• **Task to complete**: Select all lines holding the word "wide" from the entries that follow.

## Begin Input for this task

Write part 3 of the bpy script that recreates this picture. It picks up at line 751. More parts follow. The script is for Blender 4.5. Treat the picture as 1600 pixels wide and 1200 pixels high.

## End Input for this task
## Begin Input for this task

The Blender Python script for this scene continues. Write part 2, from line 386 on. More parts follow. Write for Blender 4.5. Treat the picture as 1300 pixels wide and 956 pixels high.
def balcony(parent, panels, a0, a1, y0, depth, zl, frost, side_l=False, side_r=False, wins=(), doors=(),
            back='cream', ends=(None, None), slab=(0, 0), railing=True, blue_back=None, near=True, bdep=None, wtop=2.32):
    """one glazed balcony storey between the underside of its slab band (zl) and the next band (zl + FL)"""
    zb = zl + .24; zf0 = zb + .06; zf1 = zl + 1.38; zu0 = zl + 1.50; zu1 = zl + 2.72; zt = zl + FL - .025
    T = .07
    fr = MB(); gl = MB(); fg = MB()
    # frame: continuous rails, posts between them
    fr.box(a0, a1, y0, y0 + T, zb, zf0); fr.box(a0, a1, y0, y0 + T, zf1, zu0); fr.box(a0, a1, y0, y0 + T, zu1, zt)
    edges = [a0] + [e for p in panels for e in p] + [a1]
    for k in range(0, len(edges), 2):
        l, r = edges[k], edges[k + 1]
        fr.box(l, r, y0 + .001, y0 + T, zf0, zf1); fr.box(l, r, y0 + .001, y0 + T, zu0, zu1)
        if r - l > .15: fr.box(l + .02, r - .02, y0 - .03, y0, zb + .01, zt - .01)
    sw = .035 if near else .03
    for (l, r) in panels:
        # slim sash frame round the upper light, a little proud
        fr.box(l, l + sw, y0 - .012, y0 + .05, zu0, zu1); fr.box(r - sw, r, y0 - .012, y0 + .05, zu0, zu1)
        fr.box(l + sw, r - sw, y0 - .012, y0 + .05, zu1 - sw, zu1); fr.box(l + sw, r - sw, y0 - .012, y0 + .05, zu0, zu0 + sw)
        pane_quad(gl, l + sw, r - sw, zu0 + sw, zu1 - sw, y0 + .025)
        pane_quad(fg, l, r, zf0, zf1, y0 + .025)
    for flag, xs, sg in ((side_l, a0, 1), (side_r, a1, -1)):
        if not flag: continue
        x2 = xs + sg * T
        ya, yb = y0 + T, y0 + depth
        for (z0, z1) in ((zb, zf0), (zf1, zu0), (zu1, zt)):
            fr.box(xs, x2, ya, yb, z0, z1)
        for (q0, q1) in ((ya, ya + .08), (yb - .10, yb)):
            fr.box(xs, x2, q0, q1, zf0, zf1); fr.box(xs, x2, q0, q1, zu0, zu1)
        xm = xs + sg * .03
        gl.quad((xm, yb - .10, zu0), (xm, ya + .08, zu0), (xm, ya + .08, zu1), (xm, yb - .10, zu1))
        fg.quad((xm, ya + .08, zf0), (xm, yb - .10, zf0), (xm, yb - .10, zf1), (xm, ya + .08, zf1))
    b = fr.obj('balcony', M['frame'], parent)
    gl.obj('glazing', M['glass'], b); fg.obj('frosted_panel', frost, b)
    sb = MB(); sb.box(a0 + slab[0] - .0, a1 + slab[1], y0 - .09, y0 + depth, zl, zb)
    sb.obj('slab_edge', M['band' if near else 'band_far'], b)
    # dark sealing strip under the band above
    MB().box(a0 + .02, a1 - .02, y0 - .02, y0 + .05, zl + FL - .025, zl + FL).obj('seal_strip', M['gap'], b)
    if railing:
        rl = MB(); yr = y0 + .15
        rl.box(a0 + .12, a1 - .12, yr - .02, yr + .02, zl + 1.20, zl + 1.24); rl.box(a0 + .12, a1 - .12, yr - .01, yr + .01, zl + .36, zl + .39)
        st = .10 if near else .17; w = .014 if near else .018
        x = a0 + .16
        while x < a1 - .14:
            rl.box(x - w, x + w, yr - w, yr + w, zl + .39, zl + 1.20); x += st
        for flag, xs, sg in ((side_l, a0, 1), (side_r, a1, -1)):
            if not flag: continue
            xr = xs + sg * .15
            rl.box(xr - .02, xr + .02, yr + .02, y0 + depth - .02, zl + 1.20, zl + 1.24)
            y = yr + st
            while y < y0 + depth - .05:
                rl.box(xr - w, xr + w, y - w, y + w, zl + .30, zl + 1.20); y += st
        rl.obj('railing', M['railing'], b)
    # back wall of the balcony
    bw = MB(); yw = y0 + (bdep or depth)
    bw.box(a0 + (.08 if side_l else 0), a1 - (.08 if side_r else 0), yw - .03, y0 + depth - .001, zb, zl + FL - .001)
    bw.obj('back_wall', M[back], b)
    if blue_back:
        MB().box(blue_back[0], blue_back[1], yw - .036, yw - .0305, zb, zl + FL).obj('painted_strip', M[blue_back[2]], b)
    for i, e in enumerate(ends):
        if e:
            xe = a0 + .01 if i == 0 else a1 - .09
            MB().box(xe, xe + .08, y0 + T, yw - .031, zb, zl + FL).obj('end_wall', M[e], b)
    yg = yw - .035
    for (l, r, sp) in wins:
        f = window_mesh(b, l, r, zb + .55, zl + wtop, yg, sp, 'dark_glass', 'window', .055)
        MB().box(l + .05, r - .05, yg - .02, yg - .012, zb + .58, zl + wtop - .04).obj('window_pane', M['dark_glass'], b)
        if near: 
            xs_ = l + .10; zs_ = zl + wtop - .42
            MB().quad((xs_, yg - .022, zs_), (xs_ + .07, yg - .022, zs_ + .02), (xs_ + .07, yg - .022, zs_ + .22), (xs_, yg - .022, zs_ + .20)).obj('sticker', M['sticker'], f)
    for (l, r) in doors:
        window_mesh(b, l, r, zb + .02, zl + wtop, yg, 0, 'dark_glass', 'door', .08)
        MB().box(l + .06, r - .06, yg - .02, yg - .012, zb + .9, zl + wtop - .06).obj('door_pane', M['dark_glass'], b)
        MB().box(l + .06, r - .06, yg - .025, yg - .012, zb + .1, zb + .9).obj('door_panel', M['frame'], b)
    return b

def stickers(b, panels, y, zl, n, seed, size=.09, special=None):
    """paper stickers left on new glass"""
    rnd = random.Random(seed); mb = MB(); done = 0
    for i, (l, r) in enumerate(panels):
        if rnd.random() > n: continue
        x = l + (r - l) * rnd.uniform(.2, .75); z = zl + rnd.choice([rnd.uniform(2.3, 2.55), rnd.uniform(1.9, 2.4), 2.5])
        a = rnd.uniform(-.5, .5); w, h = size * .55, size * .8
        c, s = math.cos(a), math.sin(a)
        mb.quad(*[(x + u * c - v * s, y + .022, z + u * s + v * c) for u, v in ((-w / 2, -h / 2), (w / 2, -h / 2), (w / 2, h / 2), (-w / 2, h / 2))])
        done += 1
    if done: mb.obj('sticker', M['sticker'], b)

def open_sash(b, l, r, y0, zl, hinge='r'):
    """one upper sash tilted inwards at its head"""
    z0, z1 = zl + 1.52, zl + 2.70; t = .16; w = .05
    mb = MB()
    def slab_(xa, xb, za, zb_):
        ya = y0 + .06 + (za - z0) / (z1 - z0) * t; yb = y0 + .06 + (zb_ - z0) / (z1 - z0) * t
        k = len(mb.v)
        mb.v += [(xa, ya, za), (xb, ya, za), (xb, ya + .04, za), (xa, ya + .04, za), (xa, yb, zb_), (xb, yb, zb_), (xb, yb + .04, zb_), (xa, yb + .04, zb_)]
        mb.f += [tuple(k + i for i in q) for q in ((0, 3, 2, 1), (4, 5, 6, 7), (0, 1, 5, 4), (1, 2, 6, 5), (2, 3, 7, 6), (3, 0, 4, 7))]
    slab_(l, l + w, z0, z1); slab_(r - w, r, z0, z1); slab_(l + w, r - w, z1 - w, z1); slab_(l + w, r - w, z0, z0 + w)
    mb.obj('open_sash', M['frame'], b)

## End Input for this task

• **Task answer**:
Write part 3 of the bpy script that recreates this picture. It picks up at line 751. More parts follow. The script is for Blender 4.5. Treat the picture as 1600 pixels wide and 1200 pixels high.
The Blender Python script for this scene continues. Write part 2, from line 386 on. More parts follow. Write for Blender 4.5. Treat the picture as 1300 pixels wide and 956 pixels high.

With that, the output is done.